Ebrahim & Ebrahim & Lamsaard: A lesson in what not to do in litigation

Litigation is a stressful and arduous process. The recent case of Ebrahim & Ebrahim & Lamsaard [2023] FedCFamC1F 28 and Ebrahim & Ebrahim & Lamsaard (No 2) [2023] FedCFamC1F 209 serves as a reminder of the importance of following Court procedure and adhering to the Rules and Orders of the Court, in family law proceedings.

So, what happened in the case of Ebrahim & Ebrahim & Lamsaard?

This is a parenting case in which the Mother commenced Court proceedings seeking orders in relation to the parties’ child. After procedural orders were made in relation to the conduct of the parenting case in June 2022, neither the mother nor her solicitor attended any future Court events. The Court formed a view that the Mother’s application did not have prospects of success. On 31 January 2023, and after the Mother had been provided with a number of opportunities to re-engage in the litigation, the Mother’s Application was dismissed. The Father successfully sought that the Mother meet his legal costs of the proceedings, and that a portion of those costs be paid by the Mother’s solicitor.

What are the lessons to learn from Ebrahim & Ebrahim & Lamsaard?

  1. Do not make an ambit claim - An “ambit claim” is where a party to litigation seeks an outcome which has no reasonable prospects of success.

  2. Prosecute your own case - Parties to litigation, particularly an Applicant (the party who initiates Court proceedings) has an obligation to prosecute their own case by participating meaningfully in Court proceedings.

  3. Know the rules - You should familiarise yourself with the Central Practice Direction, as well as the Federal Circuit and Family Court Rules and the Family Law Act. These documents set out the pathway towards resolution of litigated matters, and what expectations the Court has of parties to Court proceedings, amongst other things. Of course, the legislation and rules contain complex legal concepts and so, it is prudent to obtain independent legal advice or legal representation if you are involved in Court proceedings.

  4. Do not cause undue delay –The Court found that the Mother should have filed a Notice of Discontinuance approximately 6 months prior to her application being dismissed by the Court, given her failure to engage in the proceedings. The failure of the Mother to attend Court carried significant weight in the Court’s decision to dismiss her case.

  5. Communicate with your lawyer – In this case, both the Mother and her solicitor have fallen short of their respective obligations. If the Mother’s solicitor was not able to obtain instructions from his client, he should have filed a Notice of Ceasing to act, indicating that he was no longer able to represent the Mother. If the Mother did not want to or was not able to continue the proceedings, she should have filed a Notice of Discontinuance. It is essential that parties communicate openly with their solicitor about how they wish to conduct their case (and whether they wish to continue litigation at all), so that they can receive advice about their options.

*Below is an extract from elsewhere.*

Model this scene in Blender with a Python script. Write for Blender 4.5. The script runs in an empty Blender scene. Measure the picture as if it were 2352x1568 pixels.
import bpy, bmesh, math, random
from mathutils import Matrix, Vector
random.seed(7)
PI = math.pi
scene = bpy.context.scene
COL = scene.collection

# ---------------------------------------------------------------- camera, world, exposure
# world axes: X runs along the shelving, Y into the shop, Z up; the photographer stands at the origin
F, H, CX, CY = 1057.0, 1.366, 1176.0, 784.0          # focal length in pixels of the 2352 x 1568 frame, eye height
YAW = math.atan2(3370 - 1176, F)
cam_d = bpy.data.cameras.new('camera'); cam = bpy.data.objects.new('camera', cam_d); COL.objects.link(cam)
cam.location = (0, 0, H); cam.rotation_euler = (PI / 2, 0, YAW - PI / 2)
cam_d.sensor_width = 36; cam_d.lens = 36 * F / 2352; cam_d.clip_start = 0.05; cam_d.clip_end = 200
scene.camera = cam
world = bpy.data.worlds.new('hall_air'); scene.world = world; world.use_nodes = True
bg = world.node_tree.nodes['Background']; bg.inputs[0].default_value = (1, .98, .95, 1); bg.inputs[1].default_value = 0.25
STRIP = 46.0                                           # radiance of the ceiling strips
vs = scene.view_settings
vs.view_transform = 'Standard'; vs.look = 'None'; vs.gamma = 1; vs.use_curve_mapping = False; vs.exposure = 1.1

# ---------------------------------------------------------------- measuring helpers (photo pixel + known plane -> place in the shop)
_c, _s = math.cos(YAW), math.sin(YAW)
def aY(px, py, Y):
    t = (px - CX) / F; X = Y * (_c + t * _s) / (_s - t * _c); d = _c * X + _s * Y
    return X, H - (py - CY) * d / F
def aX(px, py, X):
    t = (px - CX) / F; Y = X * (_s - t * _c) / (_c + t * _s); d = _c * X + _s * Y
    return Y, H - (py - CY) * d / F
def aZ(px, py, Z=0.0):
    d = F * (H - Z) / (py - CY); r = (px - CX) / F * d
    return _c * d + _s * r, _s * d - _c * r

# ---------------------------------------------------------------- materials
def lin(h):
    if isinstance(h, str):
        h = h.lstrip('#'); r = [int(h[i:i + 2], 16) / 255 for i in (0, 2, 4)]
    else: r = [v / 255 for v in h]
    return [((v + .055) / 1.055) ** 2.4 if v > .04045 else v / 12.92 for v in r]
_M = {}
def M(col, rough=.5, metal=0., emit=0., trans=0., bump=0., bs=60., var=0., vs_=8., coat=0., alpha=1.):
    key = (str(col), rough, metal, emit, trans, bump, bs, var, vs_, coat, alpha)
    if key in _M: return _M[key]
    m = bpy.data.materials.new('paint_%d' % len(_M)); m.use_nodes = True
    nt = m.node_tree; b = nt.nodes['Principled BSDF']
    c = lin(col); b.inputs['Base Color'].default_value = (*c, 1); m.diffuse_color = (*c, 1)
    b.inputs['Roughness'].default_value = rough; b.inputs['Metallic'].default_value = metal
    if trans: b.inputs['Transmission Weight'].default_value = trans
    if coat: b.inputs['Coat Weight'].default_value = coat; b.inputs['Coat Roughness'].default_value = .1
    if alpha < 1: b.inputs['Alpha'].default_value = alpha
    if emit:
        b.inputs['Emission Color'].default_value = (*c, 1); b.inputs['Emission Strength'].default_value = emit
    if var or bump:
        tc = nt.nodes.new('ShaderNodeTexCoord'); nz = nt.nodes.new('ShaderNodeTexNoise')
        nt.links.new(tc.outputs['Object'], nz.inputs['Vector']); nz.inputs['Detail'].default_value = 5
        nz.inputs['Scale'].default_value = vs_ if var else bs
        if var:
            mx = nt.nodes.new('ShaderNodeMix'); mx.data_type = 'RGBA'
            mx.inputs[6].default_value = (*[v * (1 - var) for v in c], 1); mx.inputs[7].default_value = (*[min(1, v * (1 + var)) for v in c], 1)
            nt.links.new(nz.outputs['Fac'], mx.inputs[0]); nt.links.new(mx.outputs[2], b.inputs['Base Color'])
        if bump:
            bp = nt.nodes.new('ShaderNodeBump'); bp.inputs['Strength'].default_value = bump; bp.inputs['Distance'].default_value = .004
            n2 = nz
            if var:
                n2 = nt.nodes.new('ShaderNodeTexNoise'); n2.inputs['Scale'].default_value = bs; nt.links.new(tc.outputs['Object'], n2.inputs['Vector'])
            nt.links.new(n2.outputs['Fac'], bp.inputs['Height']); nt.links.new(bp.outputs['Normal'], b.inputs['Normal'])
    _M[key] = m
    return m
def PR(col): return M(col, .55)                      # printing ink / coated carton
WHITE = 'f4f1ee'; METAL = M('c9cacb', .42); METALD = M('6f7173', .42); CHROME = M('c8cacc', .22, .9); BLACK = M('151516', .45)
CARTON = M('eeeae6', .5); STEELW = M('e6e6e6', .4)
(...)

For example, if a party does not wish to continue proceedings, they may receive advice to make offers of settlement to resolve the proceedings, attend mediation or to file a Notice of Discontinuance.

What does this mean for you?

If you are self-represented and unsure of your obligations as a party to litigated proceedings, or you would like a second opinion, you should obtain specialist legal advice in relation to your circumstances.